Detecting and identifying precursors to large earthquakes is essential in order to mitigate the devastating damage of earthquakes. In relation to the 11 March 2011 Great Tohoku Earthquake (Tohoku-oki EQ, hereafter) Mw 9.0, several precursors were reported retrospectively. With a long-term perspective, seismic quiescence was observed near the epicenter 23 years prior to Tohoku-oki EQ. Also, strong correlations were observed between tidally induced stresses and earthquake occurrence times near the epicenter ten years before it occurred. In the short term, it was observed that earthquake activities moved toward the epicenter one month before. Regarding non-seismic phenomena, positive anomalies of ionospheric total electron content (TEC) were detected around the focal region 40 minutes before. All these precursors are important not only for prediction of large earthquakes, but also for a better understanding of their underlying mechanisms.

In the present study, we examine the relevance of slow earthquakes to Tohoku-oki EQ, focusing in particular on low-frequency earthquakes (LFE) that occurred in northern Japan, several hundred kilometers from the epicenter of the Tohoku-oki EQ. As is well-known, it can be observed that LFEs occurred in specific areas in a cluster-like manner. The underlying physical mechanism of LFE in this region is not fully understood, but it is inferred that LFEs in this region are related to aqueous fluids supplied by the subducted slab. It is speculated that a sudden movement of such fluids near the Moho discontinuity may cause LFEs. With regard to the Tohoku-oki EQ, it is reported that in a spatial analysis, LFEs became generally less active after the Tohoku-oki EQ, which contrasts with activation of conventional EQs in this region. However, such a spatial analysis does not reveal by itself whether such a change in seismicity occurred before the Tohoku-oki EQ.

To address this point, we employed a different approach to analyze LFEs, focusing on the inter-time distribution, the time between consecutive events, rather than on their spatial distribution. For conventional EQs, the distribution of inter-time has recently attracted attention because the inter-time with a cutoff magnitude (from 5 to 6.5) seems to entail a universal law in the form of a generalized gamma distribution. With respect to the Tohoku-oki EQ, the parameters of such a generalized gamma distribution in the Tohoku region changed. In the context of LFEs, it is not obvious what distribution the inter-time follows.
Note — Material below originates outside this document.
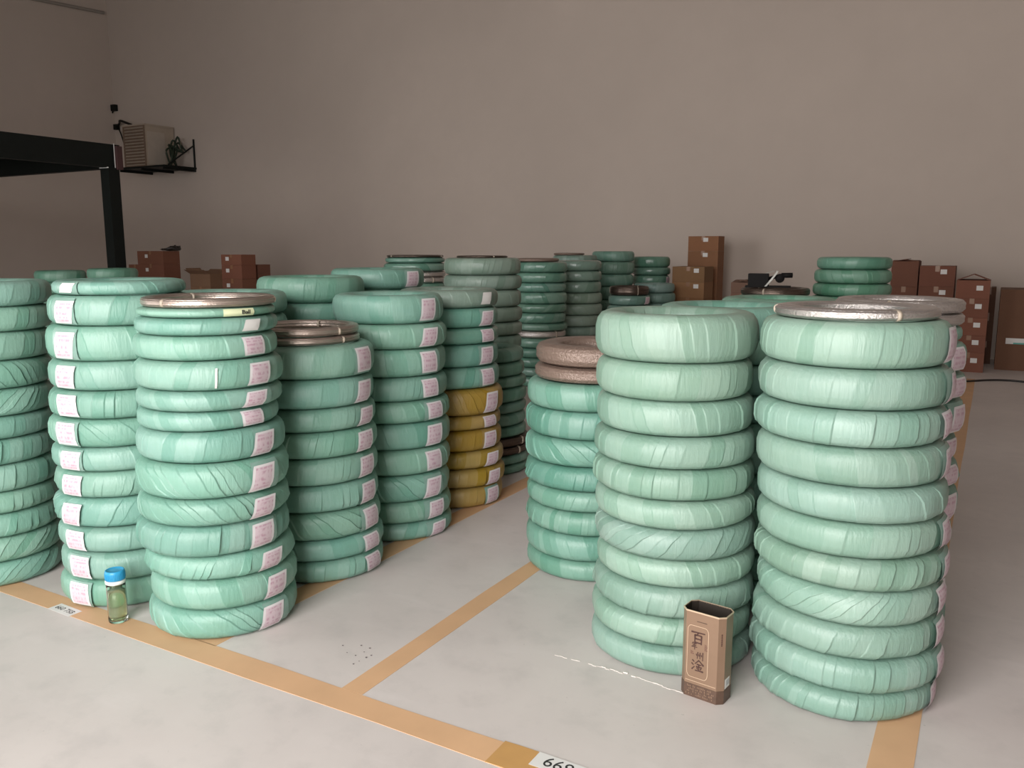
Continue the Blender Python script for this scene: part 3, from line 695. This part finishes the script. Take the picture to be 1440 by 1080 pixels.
# dark bag lump on the left carton column
q = at(236, 353, 9.35)
bm = bmesh.new(); bmesh.ops.create_icosphere(bm, subdivisions=3, radius=1); rb = random.Random(2)
for v in bm.verts:
    n_ = 1 + .18 * sin(v.co.x * 5 + 1) + .15 * sin(v.co.y * 7) * cos(v.co.z * 6)
    v.co = Vector((v.co.x * .2 * n_, v.co.y * .13 * n_, max(0, .028 + v.co.z * .028 * n_ + (.06 * max(0, 1 - abs(v.co.x - .55) * 4) if v.co.z > 0 else 0))))
bag = obj('plastic_bag', bm, simple('black_plastic_bag', (.02, .015, .012), .4), None, True); bag.location = (q.x, 9.42, q.z + .0005)
tag(bag, 'crumpled dark plastic bag lying on the far left cartons', 'bag')

# ------------------------------------------------------------------ black strapping tool on the dark ring
yc = azD(1090, 6.72); top = .06 + 1.10
tl = empty('strapping_tool', (yc[0], yc[1], top), YAW * .35)
tag(tl, 'black strapping tool with pale strap lying on the wire ring', 'tool')
blk = simple('black_tool_metal', (.006, .005, .005), .7, 0, spec=.2); pale = simple('pale_strap', (.5, .5, .46), .4)
obj('body', bx(-.19, -.04, -.06, .05, .0, .105), blk, tl, False, .006)
obj('base_plate', bx(-.21, .12, -.05, .05, .001, .014), blk, tl)
bm = bmesh.new(); tube(bm, [(-.06, 0, .06), (.02, 0, .085), (.06, 0, .092)], .014, 10); obj('lever', bm, blk, tl, True)
bm = bmesh.new(); tube(bm, [(.05, 0, .092), (.13, -.01, .094)], .019, 12); obj('grip', bm, blk, tl, True)
bm = bmesh.new(); lathe(bm, [(.030, -.02), (.034, -.014), (.034, .014), (.030, .02)], 24); bm.transform(Matrix.Translation((.04, 0, .07)) @ Matrix.Rotation(pi / 2, 4, 'X')); obj('ratchet_wheel', bm, blk, tl, True)
bm = bmesh.new()
pts = spline([(-.06, -.065, .01), (-.02, -.07, .06), (.02, -.05, .12), (.0, -.02, .125), (-.06, 0, .108)], 6)
for a_, b2 in zip(pts, pts[1:]):
    vs = [bm.verts.new(v) for v in (a_ + Vector((-.008, 0, 0)), a_ + Vector((.008, 0, 0)), b2 + Vector((.008, 0, 0)), b2 + Vector((-.008, 0, 0)))]; bm.faces.new(vs)
bmesh.ops.remove_doubles(bm, verts=bm.verts, dist=.0005)
bmesh.ops.solidify(bm, geom=bm.faces[:], thickness=.0012); obj('strap', bm, pale, tl)

# ------------------------------------------------------------------ mezzanine with black post
PX, PY = -10.15, 7.27
mz = empty('mezzanine', (PX, PY, 0)); tag(mz, 'black steel mezzanine platform at the left with one post', 'mezzanine')
zb_, zt_ = 2.50, 2.80
obj('fascia_beam', bx(-.10, 0, -8.6, .10, zb_, zt_), M['black'], mz)
obj('end_beam', bx(LEFT_X - PX + .02, -.10, 0, .10, zb_, zt_), M['black'], mz)
obj('deck', bx(LEFT_X - PX + .02, -.10, -8.6, 0, zt_ - .06, zt_), M['black'], mz)
for k in range(7):
    obj('joist', bx(LEFT_X - PX + .02, -.10, -1.2 - k * 1.1, -1.1 - k * 1.1, zb_ + .06, zt_ - .06), M['black'], mz)
obj('end_plate', bx(.0, .05, .02, .10, zb_ - .02, zt_ - .02), M['darkred'], mz)
for yy in (0, -4.2, -8.4):
    po = obj('post', bx(-.15, 0.02, yy - .10, yy + .06, 0.012, zb_), M['black'], mz); obj('foot_plate', bx(-.22, .09, yy - .17, yy + .13, 0, .012), M['black'], po)
bm = bmesh.new(); box(bm, .021, .026, -.005, .005, zb_, zt_ + .01); box(bm, -.16, .026, -.106, -.10, zb_ - .008, zb_ + .004); obj('edge_trim', bm, M['whiteedge'], mz)

# ------------------------------------------------------------------ cooler on a wall shelf, pipes, junction box
AX0, AX1, AY0, AY1 = -16.42, -15.72, 12.02, 12.76
zs0, zs1 = at(213, 246, BACK_Y).z, 4.02
cool = empty('air_cooler', ((AX0 + AX1) / 2, (AY0 + AY1) / 2, zs0 + .09)); hx, hy = (AX1 - AX0) / 2, (AY1 - AY0) / 2; hh = zs1 - zs0 - .09
tag(cool, 'beige boxy air cooler unit on a high wall shelf', 'air cooler')
M['beige'] = simple('beige_enamel', (.42, .35, .28), .5, var=.08); M['slat'] = simple('tan_grille', (.20, .14, .10), .6, var=.2)
obj('cabinet', bx(-hx, hx, -hy + .02, hy, 0, hh), M['beige'], cool)
obj('top_cover', bx(-hx - .02, hx + .02, -hy, hy, hh, hh + .03), M['beige'], cool)
nsl = 12
for k in range(nsl):
    z0 = .04 + k * (hh - .08) / nsl
    bm = bx(-hx + .03, hx - .03, -.012, .012, -.016, .016); bm.transform(Matrix.Translation((0, -hy + .008, z0 + .03)) @ Matrix.Rotation(radians(35), 4, 'X'))
    obj('grille_slat', bm, M['slat'], cool)
bm = bmesh.new(); box(bm, -hx, -hx + .03, -hy, -hy + .02, 0, hh); box(bm, hx - .03, hx, -hy, -hy + .02, 0, hh); box(bm, -hx + .03, hx - .03, -hy, -hy + .02, 0, .03); box(bm, -hx + .03, hx - .03, -hy, -hy + .02, hh - .03, hh)
obj('grille_frame', bm, M['slat'], cool)
obj('side_panel', bx(hx, hx + .012, -hy + .06, hy - .25, .05, hh - .12), simple('pale_side_panel', (.46, .40, .34), .5), cool)
sh = empty('wall_shelf', (-16.6, BACK_Y, zs0)); tag(sh, 'dark metal bracket shelf on the back wall carrying the cooler', 'shelf')
obj('shelf_plate', bx(0, 1.5, -.82, -.0, .05, .09), M['black'], sh)
for x_ in (.05, .75, 1.45):
    br = obj('bracket', bx(x_ - .02, x_ + .02, -.80, 0, 0, .05), M['black'], sh)
bm = bmesh.new(); tube(bm, [(1.47, -.02, .0), (1.47, -.02, .68)], .022, 6); obj('upright', bm, M['black'], sh)
bm = bmesh.new(); tube(bm, [(1.47, -.02, .55), (1.47, -.70, .1)], .016, 6); obj('diagonal_brace', bm, M['black'], sh)
gcab = simple('dark_green_hose', (.02, .035, .018), .6)
hose = empty('hose_bundle', (-15.5, 12.5, zs0 + .09)); tag(hose, 'tangled dark green hoses beside the cooler on the shelf', 'hose')
rh = random.Random(8)
for k in range(7):
    x_ = rh.uniform(-.05, .28); pts = [(x_, rh.uniform(-.2, .1), .02), (x_ + rh.uniform(-.1, .1), rh.uniform(-.15, .1), .25 + .1 * rh.random()), (x_ + rh.uniform(-.15, .15), rh.uniform(-.1, .15), .35 + .3 * rh.random()), (x_ + rh.uniform(-.1, .18), rh.uniform(0, .2), .30 + .1 * rh.random())]
    bm = bmesh.new(); tube(bm, spline(pts, 5), .02, 6); obj('hose', bm, gcab, hose, True)
q = at(150, 153, BACK_Y - .05)
jb = empty('junction_box', (q.x + .26, BACK_Y, q.z)); tag(jb, 'small black junction box high in the room corner', 'junction box')
obj('housing', bx(-.07, .07, -.09, 0, -.07, .07), M['black'], jb, None, .008)
bm = bmesh.new(); tube(bm, spline([(-.05, -.04, -.06), (-.12, -.03, -.13), (-.16, -.03, -.2)], 4), .018, 6); obj('cable', bm, M['black'], jb)
pp = empty('coolant_pipe', (-17.2, BACK_Y, 4.2)); tag(pp, 'dark insulated pipe running from the cooler to the corner', 'pipe')
zc = .08
bm = bmesh.new(); tube(bm, spline([(-.42, -.04, -.02), (-.2, -.12, .05), (.25, -.42, .03), (.74, -.52, -.10)], 6), .026, 8); obj('pipe', bm, M['black'], pp, True)
bm = bmesh.new(); tube(bm, spline([(-.36, -.06, 0), (-.25, -.06, -.2), (-.18, -.05, -.42)], 6), .014, 6); obj('loose_end', bm, M['black'], pp, True)
bm = bmesh.new(); box(bm, -.48, -.36, -.085, -.005, -.07, .05); obj('wall_sleeve', bm, M['black'], pp)

# ------------------------------------------------------------------ cable on the floor at the right
pts = spline([(-.33, 10.25, .012), (-.12, 10.45, .012), (.05, 10.62, .012), (.25, 10.70, .012), (.6, 10.66, .012), (1.4, 10.9, .012)], 8)
bm = bmesh.new(); tube(bm, pts, .011, 8); tag(obj('power_cable', bm, simple('black_cable', (.02, .017, .015), .5), None, True), 'thin black cable lying across the far right floor', 'cable')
Nonetheless, it is of great interest to examine whether the distribution of inter-time changed with respect to the Tohoku-oki EQ. If we can identify exactly when the change of distribution occurred, this provides useful information on a possible precursor for the Tohoku-oki EQ. To shed light on this, we focused on the inter-time of LFEs with an epicenter in close proximity (less than 10km) to the preceding LFE, which captures spatio-temporal correlations of consecutive LFEs. To identify homogeneous distributions, we performed cluster analyses on logarithms of LFE inter-time in a data-driven manner, which identified four homogeneous classes. Remarkably, examination of the relevance of these classes to the Tohoku-oki EQ suggests that the activity of LFEs in the shortest inter-time class (median 24 seconds) diminished significantly at least three months before the Tohoku-oki EQ, and that complete quiescence occurred in this class 30 days before the Tohoku-oki EQ (p-value=0.00014). In contrast with LFEs, conventional earthquakes did not become inactive during the same period. In conclusion, it is implied that this class together with a similar class of volcanic tremor may have served as a precursor of the Tohoku-oki EQ.